— START OF Dataset section —
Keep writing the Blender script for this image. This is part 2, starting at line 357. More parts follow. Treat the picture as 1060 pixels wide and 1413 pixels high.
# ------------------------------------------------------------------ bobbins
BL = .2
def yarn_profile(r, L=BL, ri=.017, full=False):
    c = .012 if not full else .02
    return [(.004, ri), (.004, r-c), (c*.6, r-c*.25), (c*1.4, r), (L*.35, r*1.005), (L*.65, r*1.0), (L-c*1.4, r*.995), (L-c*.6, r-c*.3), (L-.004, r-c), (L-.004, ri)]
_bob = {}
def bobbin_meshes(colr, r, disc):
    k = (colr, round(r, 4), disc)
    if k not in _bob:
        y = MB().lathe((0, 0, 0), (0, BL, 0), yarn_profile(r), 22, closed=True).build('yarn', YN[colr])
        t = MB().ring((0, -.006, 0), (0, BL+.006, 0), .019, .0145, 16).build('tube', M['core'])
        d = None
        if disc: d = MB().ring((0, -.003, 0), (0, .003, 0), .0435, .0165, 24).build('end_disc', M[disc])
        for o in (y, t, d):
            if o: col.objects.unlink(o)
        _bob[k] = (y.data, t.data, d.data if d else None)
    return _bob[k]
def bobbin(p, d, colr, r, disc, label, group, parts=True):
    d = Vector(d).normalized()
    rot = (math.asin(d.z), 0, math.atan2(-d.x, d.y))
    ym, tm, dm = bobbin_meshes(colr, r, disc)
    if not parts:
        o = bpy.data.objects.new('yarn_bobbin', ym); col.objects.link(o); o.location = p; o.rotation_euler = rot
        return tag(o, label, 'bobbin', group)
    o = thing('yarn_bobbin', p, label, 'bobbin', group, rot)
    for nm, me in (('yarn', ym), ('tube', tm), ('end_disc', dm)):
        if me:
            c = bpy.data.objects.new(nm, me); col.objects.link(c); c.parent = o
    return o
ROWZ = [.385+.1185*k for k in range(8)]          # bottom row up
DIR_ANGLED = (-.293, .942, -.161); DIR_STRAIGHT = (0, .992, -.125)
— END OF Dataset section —
Exercise - Every line above should be retyped exactly as given.

Answer to this problem -
Keep writing the Blender script for this image. This is part 2, starting at line 357. More parts follow. Treat the picture as 1060 pixels wide and 1413 pixels high.
# ------------------------------------------------------------------ bobbins
BL = .2
def yarn_profile(r, L=BL, ri=.017, full=False):
    c = .012 if not full else .02
    return [(.004, ri), (.004, r-c), (c*.6, r-c*.25), (c*1.4, r), (L*.35, r*1.005), (L*.65, r*1.0), (L-c*1.4, r*.995), (L-c*.6, r-c*.3), (L-.004, r-c), (L-.004, ri)]
_bob = {}
def bobbin_meshes(colr, r, disc):
    k = (colr, round(r, 4), disc)
    if k not in _bob:
        y = MB().lathe((0, 0, 0), (0, BL, 0), yarn_profile(r), 22, closed=True).build('yarn', YN[colr])
        t = MB().ring((0, -.006, 0), (0, BL+.006, 0), .019, .0145, 16).build('tube', M['core'])
        d = None
        if disc: d = MB().ring((0, -.003, 0), (0, .003, 0), .0435, .0165, 24).build('end_disc', M[disc])
        for o in (y, t, d):
            if o: col.objects.unlink(o)
        _bob[k] = (y.data, t.data, d.data if d else None)
    return _bob[k]
def bobbin(p, d, colr, r, disc, label, group, parts=True):
    d = Vector(d).normalized()
    rot = (math.asin(d.z), 0, math.atan2(-d.x, d.y))
    ym, tm, dm = bobbin_meshes(colr, r, disc)
    if not parts:
        o = bpy.data.objects.new('yarn_bobbin', ym); col.objects.link(o); o.location = p; o.rotation_euler = rot
        return tag(o, label, 'bobbin', group)
    o = thing('yarn_bobbin', p, label, 'bobbin', group, rot)
    for nm, me in (('yarn', ym), ('tube', tm), ('end_disc', dm)):
        if me:
            c = bpy.data.objects.new(nm, me); col.objects.link(c); c.parent = o
    return o
ROWZ = [.385+.1185*k for k in range(8)]          # bottom row up
DIR_ANGLED = (-.293, .942, -.161); DIR_STRAIGHT = (0, .992, -.125)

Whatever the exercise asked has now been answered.